Mo wird einen Teil ihrer Geschichte vorlesen – im chinesischen Original. Ein Teil der Übersetzung wird vorgestellt und Boegel wird zusammen mit van Olffen und der Autorin agieren. Klaus Boegel: „Teile dessen, was sich da abspielen wird, sind geprobt“, aber Performance beinhaltet immer auch improvisatorische Elemente. Boegel: „Bei der Performance wird es um Metaphorisches gehen und daher ist es schwierig, im Vorhinein zu beschreiben, was sich ereignen wird.“ Titel der Performance: „Der neue Kontinent im Medizinturm“. Es geht, bildlich gesprochen, um Versuche der Heilung, denn Mos Geschichte erzählt von der Verletzung der Identität durch das Auslöschen des Erinnerns.
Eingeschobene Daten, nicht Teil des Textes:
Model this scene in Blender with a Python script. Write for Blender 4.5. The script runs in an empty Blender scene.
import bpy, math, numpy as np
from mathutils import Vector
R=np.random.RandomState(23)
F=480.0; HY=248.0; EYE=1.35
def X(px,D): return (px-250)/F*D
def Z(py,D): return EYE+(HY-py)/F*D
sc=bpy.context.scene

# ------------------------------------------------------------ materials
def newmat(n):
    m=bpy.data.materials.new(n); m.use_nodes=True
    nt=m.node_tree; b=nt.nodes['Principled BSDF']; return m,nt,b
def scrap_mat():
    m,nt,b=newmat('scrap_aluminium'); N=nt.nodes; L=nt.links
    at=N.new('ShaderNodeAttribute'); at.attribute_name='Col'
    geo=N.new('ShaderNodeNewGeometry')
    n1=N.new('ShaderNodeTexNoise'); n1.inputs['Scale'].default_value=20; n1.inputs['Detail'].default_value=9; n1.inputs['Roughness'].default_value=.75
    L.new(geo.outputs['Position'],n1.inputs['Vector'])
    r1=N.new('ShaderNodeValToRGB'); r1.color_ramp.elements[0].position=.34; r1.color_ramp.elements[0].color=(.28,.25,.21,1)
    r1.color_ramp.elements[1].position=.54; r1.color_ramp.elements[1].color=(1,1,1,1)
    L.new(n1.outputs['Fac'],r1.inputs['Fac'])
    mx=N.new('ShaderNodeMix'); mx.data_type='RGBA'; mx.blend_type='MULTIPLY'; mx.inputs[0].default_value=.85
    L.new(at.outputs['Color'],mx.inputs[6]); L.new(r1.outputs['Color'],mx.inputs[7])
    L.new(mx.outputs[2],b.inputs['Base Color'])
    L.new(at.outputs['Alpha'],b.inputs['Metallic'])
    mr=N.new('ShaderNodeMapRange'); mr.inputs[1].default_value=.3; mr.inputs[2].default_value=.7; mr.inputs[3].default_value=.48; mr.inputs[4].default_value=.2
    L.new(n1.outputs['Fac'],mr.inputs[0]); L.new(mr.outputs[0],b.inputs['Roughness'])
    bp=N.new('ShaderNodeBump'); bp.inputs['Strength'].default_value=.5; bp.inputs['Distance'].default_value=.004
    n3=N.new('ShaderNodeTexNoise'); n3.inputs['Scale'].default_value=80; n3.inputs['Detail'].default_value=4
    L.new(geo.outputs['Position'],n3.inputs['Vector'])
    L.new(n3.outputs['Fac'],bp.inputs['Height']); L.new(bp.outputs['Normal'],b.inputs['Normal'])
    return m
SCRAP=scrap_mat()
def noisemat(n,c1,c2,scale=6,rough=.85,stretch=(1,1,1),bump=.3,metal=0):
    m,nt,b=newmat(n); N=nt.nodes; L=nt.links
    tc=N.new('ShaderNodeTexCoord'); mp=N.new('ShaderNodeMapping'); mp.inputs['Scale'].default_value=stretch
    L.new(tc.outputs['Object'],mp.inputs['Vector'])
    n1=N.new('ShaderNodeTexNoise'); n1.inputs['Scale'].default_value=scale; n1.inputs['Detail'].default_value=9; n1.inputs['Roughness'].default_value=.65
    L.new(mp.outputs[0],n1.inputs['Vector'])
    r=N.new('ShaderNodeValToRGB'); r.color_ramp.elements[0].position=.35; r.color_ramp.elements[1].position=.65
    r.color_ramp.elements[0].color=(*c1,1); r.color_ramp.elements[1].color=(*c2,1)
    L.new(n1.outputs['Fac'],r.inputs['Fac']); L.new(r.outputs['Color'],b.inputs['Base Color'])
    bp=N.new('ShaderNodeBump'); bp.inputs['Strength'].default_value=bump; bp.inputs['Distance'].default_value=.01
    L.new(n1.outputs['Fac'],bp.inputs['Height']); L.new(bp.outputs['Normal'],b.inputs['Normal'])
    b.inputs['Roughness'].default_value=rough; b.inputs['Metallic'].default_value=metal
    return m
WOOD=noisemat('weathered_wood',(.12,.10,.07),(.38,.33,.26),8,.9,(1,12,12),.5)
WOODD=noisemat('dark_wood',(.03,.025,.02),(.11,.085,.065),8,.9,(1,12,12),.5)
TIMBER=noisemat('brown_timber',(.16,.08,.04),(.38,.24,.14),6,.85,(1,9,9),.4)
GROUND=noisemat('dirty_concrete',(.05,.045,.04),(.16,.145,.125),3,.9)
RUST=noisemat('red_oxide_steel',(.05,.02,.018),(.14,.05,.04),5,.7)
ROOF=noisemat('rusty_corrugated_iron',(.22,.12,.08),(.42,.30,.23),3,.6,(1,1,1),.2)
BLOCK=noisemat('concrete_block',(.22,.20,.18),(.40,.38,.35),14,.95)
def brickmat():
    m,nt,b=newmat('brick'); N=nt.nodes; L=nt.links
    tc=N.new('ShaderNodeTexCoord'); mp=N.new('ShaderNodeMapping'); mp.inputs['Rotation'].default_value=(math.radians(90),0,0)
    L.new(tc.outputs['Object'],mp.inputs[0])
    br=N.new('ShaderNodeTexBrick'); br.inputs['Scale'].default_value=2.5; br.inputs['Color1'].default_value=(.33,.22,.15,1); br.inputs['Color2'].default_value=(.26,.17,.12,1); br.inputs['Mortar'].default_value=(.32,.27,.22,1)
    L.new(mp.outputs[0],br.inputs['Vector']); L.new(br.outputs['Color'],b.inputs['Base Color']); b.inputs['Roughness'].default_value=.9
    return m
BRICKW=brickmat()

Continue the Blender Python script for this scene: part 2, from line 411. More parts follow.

Vor der Performance wird es eine Einführung von Marc Franz und Lico Fang geben.
Marc Franz: „Das Projekt gibt ausländischen Künstlern aus verschiedenen Sparten die Gelegenheit, den niederrheinländischen Kulturraum zu erforschen und sich von der Region, ihren Menschen und deren kulturellen Praktiken zu einem neuen Werk inspirieren zu lassen. Zweieinhalb Monate lang leben, forschen und arbeiten die Residenzkünstler gleichzeitig an unterschiedlichen Orten in der grenzüberschreitenden deutsch-niederländischen Region. Mithilfe der verschiedenen Methoden und Perspektiven internationaler Künstler versucht Residenz Niederrhein, sich Themen wie Heimat und Globalisierung, Homogenisierung und Diversität, Grenze und Identität, Fragmentierung und Integration oder Verlust und Rückkehr anzunähern. 2018 richten vier Künstler aus China ihren Blick auf die Region: In Ottersum (Niederlande) das Performance-Duo Xiao Ke x Zi Han (Shanghai), in Neuss die bildende Künstlerin Huang Jing Yuan (Peking), in Geldern die Autorin Tong Mo (Peking). Das Projekt „Residenz Niederrhein“ wird im Rahmen des INTERREG V A Programms Deutschland-Nederland ermöglicht und durch die Europäische Union (EU) mitfinanziert. Zudem wird ‚Residenz Niederrhein‘ vom Ministerium für Kultur und Wissenschaft des Landes Nordrhein-Westfalen gefördert.
Die Performance findet am Montag, 9. Juli, ab 19 Uhr im Mühlenturm in Geldern statt und wird circa 90 Minuten dauern.